* Given exercise: Only the lines from the start up to and including the line containing "from mathutils import Vector, Matrix" should be repeated, word for word.

* Data extract:
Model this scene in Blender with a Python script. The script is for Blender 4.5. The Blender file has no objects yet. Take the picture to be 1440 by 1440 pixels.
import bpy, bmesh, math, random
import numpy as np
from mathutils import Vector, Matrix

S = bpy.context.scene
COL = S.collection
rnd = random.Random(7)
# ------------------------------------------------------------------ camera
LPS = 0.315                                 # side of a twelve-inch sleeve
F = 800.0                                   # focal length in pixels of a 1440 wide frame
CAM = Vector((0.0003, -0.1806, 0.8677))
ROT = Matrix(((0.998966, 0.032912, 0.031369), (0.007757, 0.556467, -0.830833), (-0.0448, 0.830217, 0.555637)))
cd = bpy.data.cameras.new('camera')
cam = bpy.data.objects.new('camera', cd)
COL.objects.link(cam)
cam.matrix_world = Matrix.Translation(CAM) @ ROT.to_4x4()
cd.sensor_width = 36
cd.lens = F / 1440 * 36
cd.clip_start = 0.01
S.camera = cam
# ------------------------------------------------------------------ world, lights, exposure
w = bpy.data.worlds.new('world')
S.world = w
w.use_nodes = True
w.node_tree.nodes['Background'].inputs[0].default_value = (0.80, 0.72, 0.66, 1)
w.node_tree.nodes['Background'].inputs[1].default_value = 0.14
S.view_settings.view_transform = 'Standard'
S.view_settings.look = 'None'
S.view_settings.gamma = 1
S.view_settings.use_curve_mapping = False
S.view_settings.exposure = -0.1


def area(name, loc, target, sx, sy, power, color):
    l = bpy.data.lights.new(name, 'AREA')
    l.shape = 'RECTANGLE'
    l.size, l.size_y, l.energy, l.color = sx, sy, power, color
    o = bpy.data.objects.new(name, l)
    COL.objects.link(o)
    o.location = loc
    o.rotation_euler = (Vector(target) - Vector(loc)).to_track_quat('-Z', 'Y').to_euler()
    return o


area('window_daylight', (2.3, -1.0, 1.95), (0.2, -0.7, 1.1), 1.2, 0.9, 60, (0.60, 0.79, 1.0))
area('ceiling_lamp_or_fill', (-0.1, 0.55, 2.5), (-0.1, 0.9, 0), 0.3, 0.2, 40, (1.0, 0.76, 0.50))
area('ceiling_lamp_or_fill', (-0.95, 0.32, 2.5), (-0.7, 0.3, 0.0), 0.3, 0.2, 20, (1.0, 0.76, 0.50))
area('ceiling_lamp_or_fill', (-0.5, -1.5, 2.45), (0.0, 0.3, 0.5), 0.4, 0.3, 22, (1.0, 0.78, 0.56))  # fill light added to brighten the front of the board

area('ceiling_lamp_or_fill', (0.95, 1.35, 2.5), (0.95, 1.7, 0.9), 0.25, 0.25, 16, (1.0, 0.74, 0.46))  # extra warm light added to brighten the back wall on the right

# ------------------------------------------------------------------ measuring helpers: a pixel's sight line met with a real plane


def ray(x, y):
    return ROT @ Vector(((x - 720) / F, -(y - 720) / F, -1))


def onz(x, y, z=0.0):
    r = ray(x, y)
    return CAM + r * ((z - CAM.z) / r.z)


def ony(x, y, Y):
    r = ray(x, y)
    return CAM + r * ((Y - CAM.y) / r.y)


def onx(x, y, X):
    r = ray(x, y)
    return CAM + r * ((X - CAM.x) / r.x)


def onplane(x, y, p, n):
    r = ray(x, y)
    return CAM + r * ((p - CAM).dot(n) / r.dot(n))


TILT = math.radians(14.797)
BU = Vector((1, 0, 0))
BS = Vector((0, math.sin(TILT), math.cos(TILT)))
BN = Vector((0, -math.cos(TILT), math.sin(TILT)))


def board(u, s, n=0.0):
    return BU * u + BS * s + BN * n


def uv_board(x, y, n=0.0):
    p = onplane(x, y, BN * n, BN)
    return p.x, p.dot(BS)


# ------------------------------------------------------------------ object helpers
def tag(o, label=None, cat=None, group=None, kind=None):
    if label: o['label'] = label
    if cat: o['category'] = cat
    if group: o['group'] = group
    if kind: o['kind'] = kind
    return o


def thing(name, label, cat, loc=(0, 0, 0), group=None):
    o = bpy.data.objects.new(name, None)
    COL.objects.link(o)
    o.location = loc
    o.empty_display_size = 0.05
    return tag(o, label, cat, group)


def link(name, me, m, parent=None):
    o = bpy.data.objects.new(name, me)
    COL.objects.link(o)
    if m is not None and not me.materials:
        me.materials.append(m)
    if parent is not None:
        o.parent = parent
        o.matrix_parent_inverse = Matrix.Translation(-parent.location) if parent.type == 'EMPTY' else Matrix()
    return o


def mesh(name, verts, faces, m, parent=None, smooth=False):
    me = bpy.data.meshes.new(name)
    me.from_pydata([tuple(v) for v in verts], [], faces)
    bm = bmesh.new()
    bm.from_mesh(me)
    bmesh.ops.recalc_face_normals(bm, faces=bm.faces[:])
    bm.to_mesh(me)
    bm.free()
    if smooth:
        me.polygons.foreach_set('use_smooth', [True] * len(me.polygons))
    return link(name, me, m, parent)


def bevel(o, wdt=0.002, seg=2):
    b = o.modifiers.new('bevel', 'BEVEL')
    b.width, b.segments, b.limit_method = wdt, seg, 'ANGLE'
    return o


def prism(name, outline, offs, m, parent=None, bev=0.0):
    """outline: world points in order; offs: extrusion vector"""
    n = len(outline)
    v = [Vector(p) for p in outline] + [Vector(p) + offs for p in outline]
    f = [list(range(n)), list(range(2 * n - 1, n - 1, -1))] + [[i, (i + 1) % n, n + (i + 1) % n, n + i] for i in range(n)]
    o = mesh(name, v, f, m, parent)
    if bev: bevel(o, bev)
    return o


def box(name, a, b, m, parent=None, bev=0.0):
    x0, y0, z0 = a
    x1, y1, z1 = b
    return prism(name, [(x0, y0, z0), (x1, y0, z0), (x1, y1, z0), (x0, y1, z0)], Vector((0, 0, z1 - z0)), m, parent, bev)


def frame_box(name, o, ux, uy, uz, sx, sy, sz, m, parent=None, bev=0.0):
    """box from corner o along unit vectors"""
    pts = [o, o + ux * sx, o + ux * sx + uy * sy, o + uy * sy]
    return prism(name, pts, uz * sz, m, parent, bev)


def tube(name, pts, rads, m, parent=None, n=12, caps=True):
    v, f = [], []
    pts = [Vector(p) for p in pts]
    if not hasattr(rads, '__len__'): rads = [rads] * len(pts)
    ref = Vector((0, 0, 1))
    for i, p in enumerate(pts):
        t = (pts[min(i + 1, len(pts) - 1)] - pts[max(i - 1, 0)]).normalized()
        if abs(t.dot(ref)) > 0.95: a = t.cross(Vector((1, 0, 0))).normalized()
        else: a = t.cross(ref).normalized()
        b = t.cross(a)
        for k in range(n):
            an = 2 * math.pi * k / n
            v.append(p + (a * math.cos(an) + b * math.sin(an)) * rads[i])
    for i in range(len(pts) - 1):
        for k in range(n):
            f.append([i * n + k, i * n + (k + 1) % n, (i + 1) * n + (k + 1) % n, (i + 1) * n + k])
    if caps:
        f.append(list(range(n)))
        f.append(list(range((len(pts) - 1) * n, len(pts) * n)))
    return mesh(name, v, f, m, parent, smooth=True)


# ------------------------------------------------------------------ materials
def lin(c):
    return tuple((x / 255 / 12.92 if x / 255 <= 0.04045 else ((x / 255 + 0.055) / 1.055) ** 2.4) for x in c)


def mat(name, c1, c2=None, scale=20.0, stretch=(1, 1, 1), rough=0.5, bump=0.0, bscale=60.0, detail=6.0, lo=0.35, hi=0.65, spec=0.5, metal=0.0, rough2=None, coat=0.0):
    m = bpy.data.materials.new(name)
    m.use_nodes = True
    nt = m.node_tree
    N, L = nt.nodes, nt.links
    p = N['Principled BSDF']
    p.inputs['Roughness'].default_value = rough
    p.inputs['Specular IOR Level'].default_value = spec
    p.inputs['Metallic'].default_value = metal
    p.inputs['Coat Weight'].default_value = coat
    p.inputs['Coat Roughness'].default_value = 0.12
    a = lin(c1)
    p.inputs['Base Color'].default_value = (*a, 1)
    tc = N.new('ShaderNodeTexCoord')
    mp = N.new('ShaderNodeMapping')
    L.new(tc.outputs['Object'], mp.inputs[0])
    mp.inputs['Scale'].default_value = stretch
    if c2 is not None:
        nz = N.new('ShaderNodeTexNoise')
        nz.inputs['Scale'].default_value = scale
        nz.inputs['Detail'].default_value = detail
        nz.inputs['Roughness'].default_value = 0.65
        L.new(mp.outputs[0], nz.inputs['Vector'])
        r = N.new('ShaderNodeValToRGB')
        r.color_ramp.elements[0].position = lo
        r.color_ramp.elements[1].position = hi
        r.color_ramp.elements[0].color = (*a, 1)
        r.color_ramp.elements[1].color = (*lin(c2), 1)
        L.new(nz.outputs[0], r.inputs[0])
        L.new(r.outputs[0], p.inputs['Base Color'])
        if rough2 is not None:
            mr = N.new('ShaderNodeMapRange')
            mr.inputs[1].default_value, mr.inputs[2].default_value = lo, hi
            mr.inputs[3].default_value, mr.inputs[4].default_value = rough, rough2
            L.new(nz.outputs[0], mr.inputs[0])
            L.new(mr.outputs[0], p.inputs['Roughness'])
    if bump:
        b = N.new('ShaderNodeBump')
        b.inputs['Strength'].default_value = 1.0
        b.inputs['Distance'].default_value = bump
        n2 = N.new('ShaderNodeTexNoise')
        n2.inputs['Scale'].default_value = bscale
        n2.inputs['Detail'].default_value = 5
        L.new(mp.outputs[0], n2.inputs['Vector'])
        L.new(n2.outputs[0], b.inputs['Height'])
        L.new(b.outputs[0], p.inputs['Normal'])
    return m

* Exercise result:
Model this scene in Blender with a Python script. The script is for Blender 4.5. The Blender file has no objects yet. Take the picture to be 1440 by 1440 pixels.
import bpy, bmesh, math, random
import numpy as np
from mathutils import Vector, Matrix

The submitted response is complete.